By Armando García
My legs no longer
respond to me to walk again through the Plaza of the Three Cultures, but my
hands and fingers skillfully type to remember and pay tribute to the dead who
fell half a century ago in Tlatelolco.
The poet Carlos
Jiménez, said that there was no need to go around, and less now, fifty years
and more than five hundred from Tenochtitlan to the Three Cultures.

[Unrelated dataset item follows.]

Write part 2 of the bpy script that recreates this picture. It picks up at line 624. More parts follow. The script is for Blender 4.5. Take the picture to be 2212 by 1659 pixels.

Half a century ago, thousands
of young people gathered at the Plaza de las Tres Cultures in Tlatelolco in
Mexico City to demand what was socially just for the Mexican people. And the
government's response was to massacre them by the military forces that swore to
defend their people, but they became executioners following orders from their commander
in chief.
50 years after the
worst genocide, savage and bloodthirsty on the night of October 2, 1968, I
remember the words of the poet Leopoldo Ayala "I Accused" and those
of Pablo Neruda, "I ask for punishment", and combining both thoughts,
we continue to accuse and ask for punishment to those who were guilty of the
death of many, hundreds, thousands of youngsters in Tlatelolco.
Many went unpunished
for this crime, perhaps they no longer live, but if there is a hell, surely,
they will be paying in death their crime, and those who remain alive, we ask
for punishment. Before they die, they will have to pay for their infamy, for
their crime, for having blinded the lives of the youth and the Mexican working
people of that time.
Today, many people will
march again through the streets of Tlatelolco, not to just mourn those who were
killed 50 years ago, but with their hands raised showing with their fingers the
V sign of victory saying, for those dead, our dead, those of Tlatelolco,
"Not a Minute of Silence, but a Whole Life of Struggle".